◆ WHAT YOU SHOULD DO:
Copy each line below in which the word "Blender" occurs.

◆ EXERCISE MATERIAL:

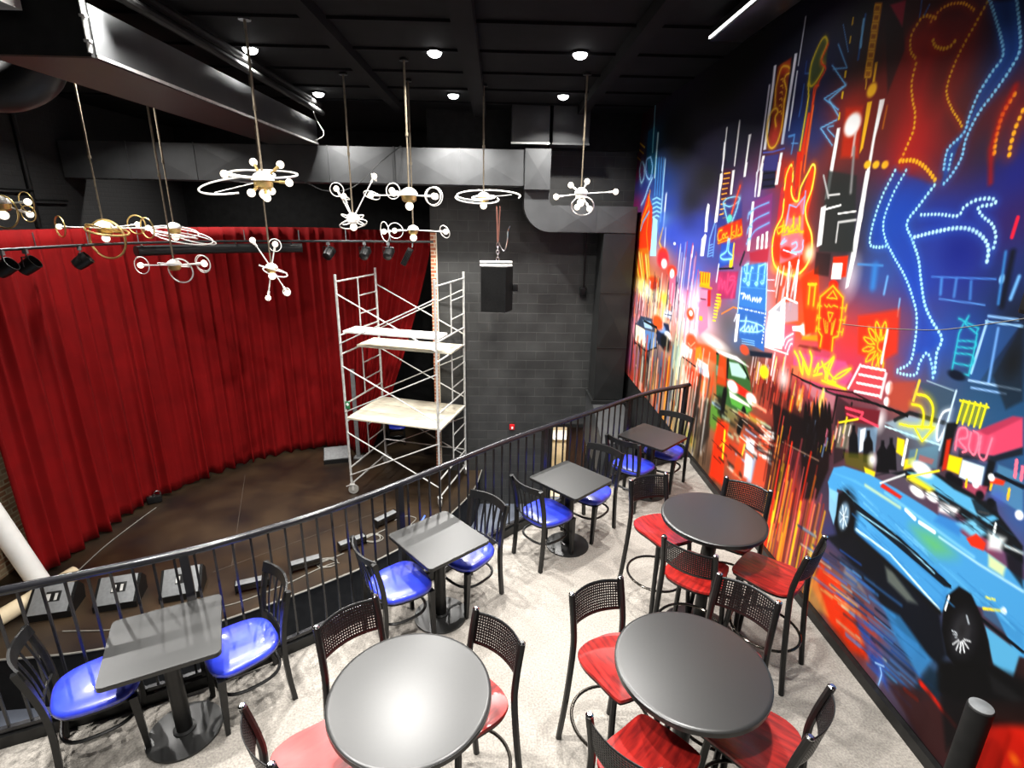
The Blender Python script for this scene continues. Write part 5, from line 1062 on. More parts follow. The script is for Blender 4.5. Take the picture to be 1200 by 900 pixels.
# ------------------------------------------------------------------ mural (paint strokes laid out on the wall in metres)
def paint_mural():
    y0,y1=1.0,11.18; z0,z1=.085,CZ-.01
    ys=[y0]
    while ys[-1]<y1: ys.append(ys[-1]+max(.0058,.0058*(ys[-1]/3.0)**1.6))
    Yc=np.array(ys); Zr=np.linspace(z0,z1,690); ny,nz=len(Yc),len(Zr)
    # underpainting: inverse-distance blend of flat colours
    pts=np.array([[b[0],b[1]] for b in BG]); cols=np.array([lins(b[2]) for b in BG])
    sy,sz=Yc[::5],Zr[::5]
    def warp(y): return 3.2*np.log(y/2+.25)
    yy,zz=np.meshgrid(warp(sy),sz); num=np.zeros(yy.shape+(3,)); den=np.zeros(yy.shape)
    for (py,pz),c in zip(pts,cols):
        w=1/((yy-warp(max(py,.6)))**2+(zz-pz)**2+.02)**1.6; num+=w[...,None]*c; den+=w
    small=num/den[...,None]
    iy=np.interp(Yc,sy,np.arange(len(sy))); iz=np.interp(Zr,sz,np.arange(len(sz)))
    a=np.floor(iy).astype(int).clip(0,len(sy)-2); fa=(iy-a)[None,:,None]; b=np.floor(iz).astype(int).clip(0,len(sz)-2); fb=(iz-b)[:,None,None]
    top=small[b][:,a]*(1-fa)+small[b][:,a+1]*fa; bot=small[b+1][:,a]*(1-fa)+small[b+1][:,a+1]*fa
    C=top*(1-fb)+bot*fb
    def win(ya,yb,za,zb):
        i0,i1=np.searchsorted(Yc,ya),np.searchsorted(Yc,yb); k0,k1=np.searchsorted(Zr,za),np.searchsorted(Zr,zb)
        return (slice(k0,k1),slice(i0,i1)) if i1>i0 and k1>k0 else None
    def segd(Y,Z,pl,closed):
        D=np.full(Y.shape,9.); n=len(pl)
        for i in range(n if closed else n-1):
            (ax,az),(bx,bz)=pl[i],pl[(i+1)%n]; dx,dz=bx-ax,bz-az; L=dx*dx+dz*dz+1e-12
            t=np.clip(((Y-ax)*dx+(Z-az)*dz)/L,0,1); D=np.minimum(D,np.hypot(Y-ax-t*dx,Z-az-t*dz))
        return D
    def blend(w,al,col):
        C[w]=C[w]*(1-al[...,None])+np.array(lins(col))*al[...,None]
    def sm(x): x=np.clip(x,0,1); return x*x*(3-2*x)
    def stroke(col,w_,soft,al,pl):
        soft=max(soft,.004); e=w_/2+soft; ya=min(p[0] for p in pl)-e; yb=max(p[0] for p in pl)+e; za=min(p[1] for p in pl)-e; zb=max(p[1] for p in pl)+e
        w=win(ya,yb,za,zb)
        if w is None: return
        Y,Z=np.meshgrid(Yc[w[1]],Zr[w[0]]); D=segd(Y,Z,pl,False); blend(w,al*sm((w_/2+soft-D)/(2*soft)*1.0+.0 if soft>w_/2 else (w_/2+soft/2-D)/soft),col)
    def polyf(col,soft,al,pl):
        soft=max(soft,.006); ya=min(p[0] for p in pl)-soft; yb=max(p[0] for p in pl)+soft; za=min(p[1] for p in pl)-soft; zb=max(p[1] for p in pl)+soft
        w=win(ya,yb,za,zb)
        if w is None: return
        Y,Z=np.meshgrid(Yc[w[1]],Zr[w[0]]); ins=np.zeros(Y.shape,bool); n=len(pl)
        for i in range(n):
            (ax,az),(bx,bz)=pl[i],pl[(i+1)%n]
            if az==bz: continue
            cr=((az>Z)!=(bz>Z))&(Y<(bx-ax)*(Z-az)/(bz-az)+ax); ins^=cr
        D=segd(Y,Z,pl,True); D=np.where(ins,-D,D); blend(w,al*sm((soft-D)/(2*soft)),col)
    def prs(f): return [(f[i],f[i+1]) for i in range(0,len(f),2)]
    for o in OPS:
        k=o[0]
        if k=='C': stroke(o[1],o[2],o[3],o[4],[(q.x,q.y) for q in catmull([(a_,b_,0) for a_,b_ in prs(o[5])],4)])
        elif k=='P': polyf(o[1],o[2],o[3],prs(o[4]))
        elif k=='S': stroke(o[1],o[2],o[3],o[4],prs(o[5]))
        elif k=='D':
            pl=[Vector((p[0],p[1],0)) for p in prs(o[4])]; dots=resample(catmull(pl,8),o[3])
            stroke('3878d8' if int(o[1][4:],16)>128 else 'd04010',o[2]*5,o[2]*4,.35,[(p.x,p.y) for p in dots])
            for p in dots: stroke(o[1],o[2]*2.0,o[2]*.7,1,[(p.x,p.y),(p.x,p.y+o[2]*.3)])
        elif k=='B':
            y,z=o[5]; rx,rz=o[2]*1.5,o[3]*1.5; w=win(y-rx,y+rx,z-rz,z+rz)
            if w is None: continue
            Y,Z=np.meshgrid(Yc[w[1]],Zr[w[0]]); q=np.sqrt(((Y-y)/rx)**2+((Z-z)/rz)**2); blend(w,sm((1-q)*1.9) if o[4]==1 else o[4]*np.exp(-2.6*q*q)*sm((1-q)*3),o[1])
        elif k=='R':
            _,cols_,n,seed,w_,(l0,l1),slope,al,f=o; pl=prs(f); rg=random.Random(seed)
            ya,yb=min(p[0] for p in pl),max(p[0] for p in pl); za,zb=min(p[1] for p in pl),max(p[1] for p in pl); done=0; tries=0
            while done<n and tries<n*40:
                tries+=1; y=rg.uniform(ya,yb); z=rg.uniform(za,zb); ins=False
                for i in range(len(pl)):
                    (ax,az),(bx,bz)=pl[i],pl[(i+1)%len(pl)]
                    if (az>z)!=(bz>z) and y<(bx-ax)*(z-az)/(bz-az)+ax: ins=not ins
                if not ins: continue
                L=rg.uniform(l0,l1)/2; ww=w_*rg.uniform(.5,1.5)
                d=(rg.uniform(-.03,.03),1) if slope==0 else (1,slope)
                stroke(rg.choice(cols_),ww,ww*.7,al*rg.uniform(.6,1),[(y-d[0]*L,z-d[1]*L),(y+d[0]*L,z+d[1]*L)]); done+=1
    C=np.clip(C,0,1); lc=np.where(C<=.04045,C/12.92,((C+.055)/1.055)**2.4)**1.12
    X=MX-.006; YY,ZZ=np.meshgrid(Yc,Zr); co=np.stack([np.full(YY.shape,X),YY,ZZ],-1).reshape(-1,3).astype(np.float32)
    idx=np.arange(ny*nz).reshape(nz,ny); q=np.stack([idx[:-1,:-1],idx[1:,:-1],idx[1:,1:],idx[:-1,1:]],-1).reshape(-1,4)
    # close the panel with its edges and back so that it has a real thickness
    n0=len(co); y_a,y_b=Yc[0],Yc[-1]
    co=np.vstack([co,np.array([[MX+.004,y_a,z0],[MX+.004,y_b,z0],[MX+.004,y_b,z1],[MX+.004,y_a,z1]],np.float32)])
    ca,cb_,cc,cd=idx[0,0],idx[0,-1],idx[-1,-1],idx[-1,0]
    q=np.vstack([q,[[n0,n0+1,n0+2,n0+3],[ca,cb_,n0+1,n0],[cb_,cc,n0+2,n0+1],[cc,cd,n0+3,n0+2],[cd,ca,n0,n0+3]]]).astype(np.int32)
    me=bpy.data.meshes.new('mural'); me.vertices.add(len(co)); me.vertices.foreach_set('co',co.ravel())
    me.loops.add(q.size); me.loops.foreach_set('vertex_index',q.ravel()); me.polygons.add(len(q)); me.polygons.foreach_set('loop_start',np.arange(0,q.size,4,dtype=np.int32)); me.polygons.foreach_set('loop_total',np.full(len(q),4,np.int32)); me.update(calc_edges=True)
    at=me.color_attributes.new('paint','FLOAT_COLOR','POINT'); rgba=np.ones((len(co),4),np.float32); rgba[:n0,:3]=(lc*.85).reshape(-1,3); rgba[n0:,:3]=.02; at.data.foreach_set('color',rgba.ravel())
    m=bpy.data.materials.new('mural_paint'); m.use_nodes=True; N=m.node_tree.nodes; L=m.node_tree.links; b=N['Principled BSDF']; b.inputs['Roughness'].default_value=.65; b.inputs['Specular IOR Level'].default_value=.12
    a=N.new('ShaderNodeVertexColor'); a.layer_name='paint'; L.new(a.outputs[0],b.inputs['Base Color']); me.materials.append(m)
    ob=bpy.data.objects.new('mural',me); COL.objects.link(ob)
    tag(ob,'neon city street mural with guitar, dancer and blue car covering the right wall','mural')
def lins(h): return [int(h[i:i+2],16)/255 for i in (0,2,4)]
paint_mural()
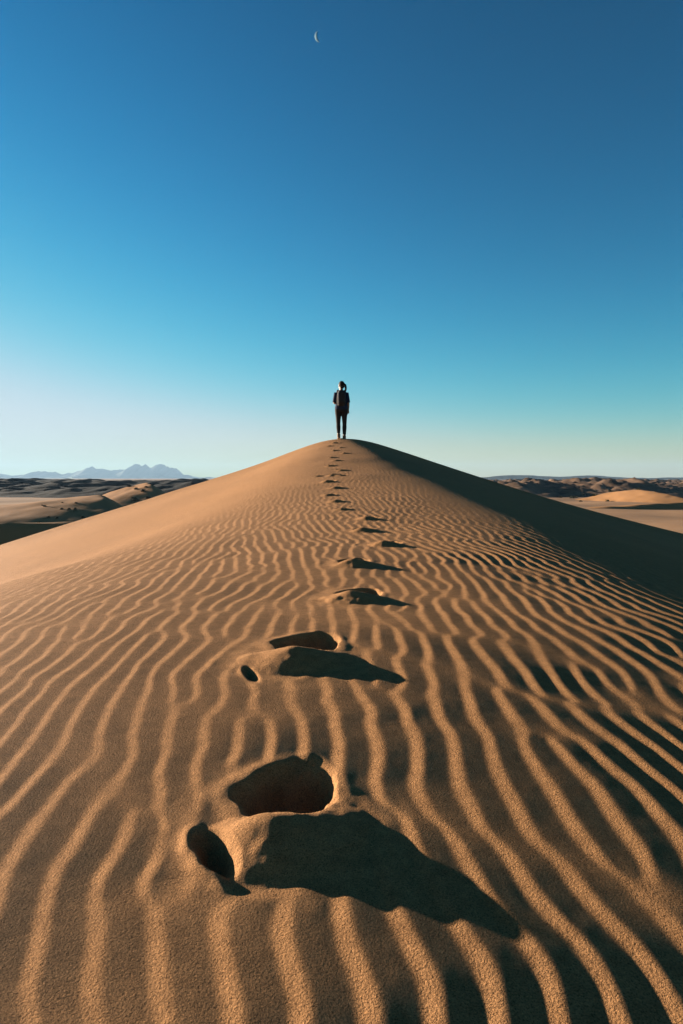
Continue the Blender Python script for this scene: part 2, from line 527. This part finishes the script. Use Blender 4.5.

◆ FULL ANSWER:
The Blender Python script for this scene continues. Write part 5, from line 1062 on. More parts follow. The script is for Blender 4.5. Take the picture to be 1200 by 900 pixels.
Continue the Blender Python script for this scene: part 2, from line 527. This part finishes the script. Use Blender 4.5.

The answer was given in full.